Your goal →
Scan each line of the records for the word "starting" and extract the ones that have it.
━━ Entries supplied
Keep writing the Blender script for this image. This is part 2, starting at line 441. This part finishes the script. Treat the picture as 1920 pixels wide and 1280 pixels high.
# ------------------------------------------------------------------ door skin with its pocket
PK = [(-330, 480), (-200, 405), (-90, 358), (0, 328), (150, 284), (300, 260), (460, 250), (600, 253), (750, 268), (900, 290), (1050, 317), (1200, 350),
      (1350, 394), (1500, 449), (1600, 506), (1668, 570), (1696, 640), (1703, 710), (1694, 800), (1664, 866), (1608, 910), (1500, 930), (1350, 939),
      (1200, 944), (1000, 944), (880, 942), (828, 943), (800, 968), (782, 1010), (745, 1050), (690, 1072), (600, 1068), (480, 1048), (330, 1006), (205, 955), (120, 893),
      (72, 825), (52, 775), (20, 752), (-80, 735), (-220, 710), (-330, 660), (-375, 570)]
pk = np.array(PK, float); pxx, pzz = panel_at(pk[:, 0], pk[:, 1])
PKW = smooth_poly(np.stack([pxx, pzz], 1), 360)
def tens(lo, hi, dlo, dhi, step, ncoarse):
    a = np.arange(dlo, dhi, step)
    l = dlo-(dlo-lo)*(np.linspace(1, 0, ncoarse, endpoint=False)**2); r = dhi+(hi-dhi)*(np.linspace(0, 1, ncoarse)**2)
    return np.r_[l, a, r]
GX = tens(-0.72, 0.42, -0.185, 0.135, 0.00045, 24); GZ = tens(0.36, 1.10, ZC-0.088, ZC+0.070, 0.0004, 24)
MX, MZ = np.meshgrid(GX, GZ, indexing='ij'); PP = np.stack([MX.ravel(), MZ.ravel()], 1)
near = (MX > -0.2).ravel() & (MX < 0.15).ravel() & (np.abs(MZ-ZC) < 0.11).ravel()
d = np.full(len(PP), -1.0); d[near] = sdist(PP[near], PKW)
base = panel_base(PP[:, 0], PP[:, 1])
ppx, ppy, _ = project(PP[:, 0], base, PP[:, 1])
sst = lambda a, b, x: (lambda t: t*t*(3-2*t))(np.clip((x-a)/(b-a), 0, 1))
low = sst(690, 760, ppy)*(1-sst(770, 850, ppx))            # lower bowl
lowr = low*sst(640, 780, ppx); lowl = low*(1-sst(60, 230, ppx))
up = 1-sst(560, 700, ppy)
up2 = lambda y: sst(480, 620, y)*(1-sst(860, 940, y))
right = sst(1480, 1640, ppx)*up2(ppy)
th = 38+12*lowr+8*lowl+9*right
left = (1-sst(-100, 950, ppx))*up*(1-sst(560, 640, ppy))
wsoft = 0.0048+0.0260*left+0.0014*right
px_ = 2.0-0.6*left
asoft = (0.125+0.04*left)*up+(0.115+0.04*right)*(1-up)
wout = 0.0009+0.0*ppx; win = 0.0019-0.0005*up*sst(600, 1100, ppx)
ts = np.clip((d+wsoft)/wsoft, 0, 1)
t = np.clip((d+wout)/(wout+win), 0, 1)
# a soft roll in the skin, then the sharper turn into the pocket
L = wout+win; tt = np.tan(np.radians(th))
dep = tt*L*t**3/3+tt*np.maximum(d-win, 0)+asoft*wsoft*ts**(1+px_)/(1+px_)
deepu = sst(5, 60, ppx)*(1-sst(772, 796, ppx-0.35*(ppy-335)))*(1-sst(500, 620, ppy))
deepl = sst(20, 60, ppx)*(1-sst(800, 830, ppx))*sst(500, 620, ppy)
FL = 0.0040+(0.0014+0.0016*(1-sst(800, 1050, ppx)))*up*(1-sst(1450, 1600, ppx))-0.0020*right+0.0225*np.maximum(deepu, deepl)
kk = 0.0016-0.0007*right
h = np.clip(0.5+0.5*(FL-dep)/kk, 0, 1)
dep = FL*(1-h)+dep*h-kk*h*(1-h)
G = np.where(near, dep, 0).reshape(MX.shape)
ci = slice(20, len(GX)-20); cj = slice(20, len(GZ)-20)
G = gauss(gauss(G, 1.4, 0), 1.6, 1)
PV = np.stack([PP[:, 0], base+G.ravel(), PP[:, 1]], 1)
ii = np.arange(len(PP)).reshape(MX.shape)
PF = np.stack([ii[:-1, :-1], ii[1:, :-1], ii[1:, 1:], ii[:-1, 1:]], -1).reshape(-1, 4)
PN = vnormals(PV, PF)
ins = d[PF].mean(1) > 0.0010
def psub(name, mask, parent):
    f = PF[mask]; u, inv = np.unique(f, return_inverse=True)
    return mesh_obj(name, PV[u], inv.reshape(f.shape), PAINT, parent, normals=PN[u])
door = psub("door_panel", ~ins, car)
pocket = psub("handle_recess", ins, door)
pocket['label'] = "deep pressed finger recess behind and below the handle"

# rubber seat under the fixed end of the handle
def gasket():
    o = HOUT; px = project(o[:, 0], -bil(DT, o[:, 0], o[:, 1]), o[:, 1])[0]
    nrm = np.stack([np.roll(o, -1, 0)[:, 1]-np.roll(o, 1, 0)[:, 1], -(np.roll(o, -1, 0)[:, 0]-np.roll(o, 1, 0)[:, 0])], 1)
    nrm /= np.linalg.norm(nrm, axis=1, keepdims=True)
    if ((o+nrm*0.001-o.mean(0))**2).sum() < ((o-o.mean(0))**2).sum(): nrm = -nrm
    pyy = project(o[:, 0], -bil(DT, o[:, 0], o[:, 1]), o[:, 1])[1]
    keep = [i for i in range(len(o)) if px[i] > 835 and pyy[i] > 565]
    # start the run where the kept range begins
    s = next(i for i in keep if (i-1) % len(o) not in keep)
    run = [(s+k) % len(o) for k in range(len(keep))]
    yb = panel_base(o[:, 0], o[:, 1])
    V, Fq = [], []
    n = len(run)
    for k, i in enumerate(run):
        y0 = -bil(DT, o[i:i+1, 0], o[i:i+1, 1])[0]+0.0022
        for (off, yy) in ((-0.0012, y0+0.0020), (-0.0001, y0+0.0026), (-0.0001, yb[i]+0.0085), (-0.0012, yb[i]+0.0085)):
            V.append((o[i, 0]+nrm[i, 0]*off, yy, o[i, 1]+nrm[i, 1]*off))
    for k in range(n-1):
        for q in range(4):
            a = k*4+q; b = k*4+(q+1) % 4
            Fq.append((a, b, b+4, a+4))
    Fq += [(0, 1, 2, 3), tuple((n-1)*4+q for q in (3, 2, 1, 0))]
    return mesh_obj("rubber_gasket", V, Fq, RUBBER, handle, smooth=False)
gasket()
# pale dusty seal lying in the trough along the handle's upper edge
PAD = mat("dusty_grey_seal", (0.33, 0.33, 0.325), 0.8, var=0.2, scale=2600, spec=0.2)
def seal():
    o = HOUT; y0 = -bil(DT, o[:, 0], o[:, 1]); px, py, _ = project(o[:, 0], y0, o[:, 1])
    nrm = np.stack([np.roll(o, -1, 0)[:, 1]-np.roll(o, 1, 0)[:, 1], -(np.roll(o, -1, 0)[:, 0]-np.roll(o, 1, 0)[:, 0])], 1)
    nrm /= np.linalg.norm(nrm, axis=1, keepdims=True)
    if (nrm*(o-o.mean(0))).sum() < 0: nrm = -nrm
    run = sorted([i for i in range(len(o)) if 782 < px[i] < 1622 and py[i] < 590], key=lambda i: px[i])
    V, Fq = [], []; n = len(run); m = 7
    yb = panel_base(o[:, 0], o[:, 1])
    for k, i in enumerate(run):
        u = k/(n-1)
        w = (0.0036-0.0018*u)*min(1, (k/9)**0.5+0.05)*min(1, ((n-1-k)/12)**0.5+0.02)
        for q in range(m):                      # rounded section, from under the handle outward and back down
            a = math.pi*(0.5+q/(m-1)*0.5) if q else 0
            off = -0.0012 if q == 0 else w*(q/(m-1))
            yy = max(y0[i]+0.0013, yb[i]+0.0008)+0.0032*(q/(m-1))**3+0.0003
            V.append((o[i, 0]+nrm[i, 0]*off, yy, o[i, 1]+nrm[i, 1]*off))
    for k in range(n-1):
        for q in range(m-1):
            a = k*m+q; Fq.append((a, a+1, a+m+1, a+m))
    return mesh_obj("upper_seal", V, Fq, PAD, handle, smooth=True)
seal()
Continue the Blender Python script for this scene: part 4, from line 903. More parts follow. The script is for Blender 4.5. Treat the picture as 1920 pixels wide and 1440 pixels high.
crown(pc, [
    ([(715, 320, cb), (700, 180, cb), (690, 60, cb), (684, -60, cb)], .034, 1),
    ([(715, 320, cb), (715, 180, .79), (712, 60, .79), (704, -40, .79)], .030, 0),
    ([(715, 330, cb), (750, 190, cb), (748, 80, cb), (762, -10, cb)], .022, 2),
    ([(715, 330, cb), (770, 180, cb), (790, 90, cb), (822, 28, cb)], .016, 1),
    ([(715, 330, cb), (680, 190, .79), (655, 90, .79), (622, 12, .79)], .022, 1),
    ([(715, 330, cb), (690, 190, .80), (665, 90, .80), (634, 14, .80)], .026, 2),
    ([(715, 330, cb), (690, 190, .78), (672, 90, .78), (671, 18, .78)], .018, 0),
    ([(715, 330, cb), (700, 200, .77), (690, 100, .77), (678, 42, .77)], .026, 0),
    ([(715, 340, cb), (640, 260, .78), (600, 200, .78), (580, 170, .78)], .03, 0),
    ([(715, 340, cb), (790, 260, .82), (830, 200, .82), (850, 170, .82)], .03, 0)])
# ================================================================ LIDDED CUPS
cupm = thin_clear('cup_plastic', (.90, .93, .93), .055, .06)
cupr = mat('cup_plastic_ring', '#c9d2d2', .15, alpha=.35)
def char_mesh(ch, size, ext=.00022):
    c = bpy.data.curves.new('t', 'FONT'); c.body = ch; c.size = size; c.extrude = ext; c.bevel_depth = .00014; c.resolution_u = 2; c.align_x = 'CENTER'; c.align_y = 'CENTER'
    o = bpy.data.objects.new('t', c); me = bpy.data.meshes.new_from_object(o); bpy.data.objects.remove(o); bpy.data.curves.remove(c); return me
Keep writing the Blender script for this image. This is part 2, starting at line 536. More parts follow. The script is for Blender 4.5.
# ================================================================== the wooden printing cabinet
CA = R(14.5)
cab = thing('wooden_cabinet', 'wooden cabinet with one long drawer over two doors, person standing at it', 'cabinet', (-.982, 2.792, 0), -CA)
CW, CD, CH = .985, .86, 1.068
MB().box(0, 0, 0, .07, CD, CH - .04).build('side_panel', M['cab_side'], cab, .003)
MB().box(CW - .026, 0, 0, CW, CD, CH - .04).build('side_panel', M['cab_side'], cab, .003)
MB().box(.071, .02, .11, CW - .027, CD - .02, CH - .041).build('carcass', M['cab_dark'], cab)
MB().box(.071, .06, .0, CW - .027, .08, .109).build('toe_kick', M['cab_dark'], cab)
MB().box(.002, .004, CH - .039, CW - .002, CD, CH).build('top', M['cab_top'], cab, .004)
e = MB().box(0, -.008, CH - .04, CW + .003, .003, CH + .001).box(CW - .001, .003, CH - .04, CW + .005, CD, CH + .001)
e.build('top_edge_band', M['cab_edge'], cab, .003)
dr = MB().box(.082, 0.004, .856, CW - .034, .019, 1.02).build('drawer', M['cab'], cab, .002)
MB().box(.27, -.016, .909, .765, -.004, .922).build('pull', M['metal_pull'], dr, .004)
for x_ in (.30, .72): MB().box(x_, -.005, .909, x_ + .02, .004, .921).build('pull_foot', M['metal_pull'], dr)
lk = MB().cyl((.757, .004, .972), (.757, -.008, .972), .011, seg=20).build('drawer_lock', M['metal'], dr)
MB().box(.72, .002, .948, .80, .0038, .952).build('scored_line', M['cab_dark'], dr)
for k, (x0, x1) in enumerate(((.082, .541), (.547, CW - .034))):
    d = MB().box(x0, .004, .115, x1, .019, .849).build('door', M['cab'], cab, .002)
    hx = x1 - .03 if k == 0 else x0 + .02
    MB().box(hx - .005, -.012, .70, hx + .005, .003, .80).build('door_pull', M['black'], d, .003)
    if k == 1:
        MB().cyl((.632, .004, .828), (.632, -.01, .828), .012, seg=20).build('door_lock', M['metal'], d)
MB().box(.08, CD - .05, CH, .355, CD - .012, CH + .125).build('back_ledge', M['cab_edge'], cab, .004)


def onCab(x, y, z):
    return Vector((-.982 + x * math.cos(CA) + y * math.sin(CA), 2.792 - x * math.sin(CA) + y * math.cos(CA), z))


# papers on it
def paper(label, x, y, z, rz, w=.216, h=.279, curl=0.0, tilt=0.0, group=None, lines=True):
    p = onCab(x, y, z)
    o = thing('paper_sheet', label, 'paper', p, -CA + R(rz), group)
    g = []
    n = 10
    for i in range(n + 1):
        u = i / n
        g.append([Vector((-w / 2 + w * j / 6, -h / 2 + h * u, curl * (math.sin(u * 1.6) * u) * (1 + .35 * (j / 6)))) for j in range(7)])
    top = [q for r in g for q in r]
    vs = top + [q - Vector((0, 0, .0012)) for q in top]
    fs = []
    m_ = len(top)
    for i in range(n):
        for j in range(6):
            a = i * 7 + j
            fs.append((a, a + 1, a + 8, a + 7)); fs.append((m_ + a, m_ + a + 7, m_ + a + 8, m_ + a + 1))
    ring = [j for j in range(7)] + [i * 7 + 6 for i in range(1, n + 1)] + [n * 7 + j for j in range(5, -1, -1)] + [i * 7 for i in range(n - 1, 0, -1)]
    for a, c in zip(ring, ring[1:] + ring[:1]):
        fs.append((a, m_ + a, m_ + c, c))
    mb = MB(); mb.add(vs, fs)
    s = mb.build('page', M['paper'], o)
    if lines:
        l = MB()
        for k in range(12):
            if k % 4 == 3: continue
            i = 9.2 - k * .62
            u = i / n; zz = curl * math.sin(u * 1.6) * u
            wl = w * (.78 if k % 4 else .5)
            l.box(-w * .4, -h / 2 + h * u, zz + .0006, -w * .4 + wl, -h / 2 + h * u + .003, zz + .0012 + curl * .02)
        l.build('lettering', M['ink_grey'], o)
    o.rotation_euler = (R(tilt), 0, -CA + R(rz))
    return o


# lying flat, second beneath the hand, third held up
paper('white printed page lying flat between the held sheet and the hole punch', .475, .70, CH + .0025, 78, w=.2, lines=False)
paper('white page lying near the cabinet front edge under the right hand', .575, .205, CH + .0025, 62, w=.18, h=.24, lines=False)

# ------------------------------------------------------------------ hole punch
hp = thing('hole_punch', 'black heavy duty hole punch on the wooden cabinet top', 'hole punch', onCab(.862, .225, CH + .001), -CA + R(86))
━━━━
Final result →
Keep writing the Blender script for this image. This is part 2, starting at line 441. This part finishes the script. Treat the picture as 1920 pixels wide and 1280 pixels high.
Keep writing the Blender script for this image. This is part 2, starting at line 536. More parts follow. The script is for Blender 4.5.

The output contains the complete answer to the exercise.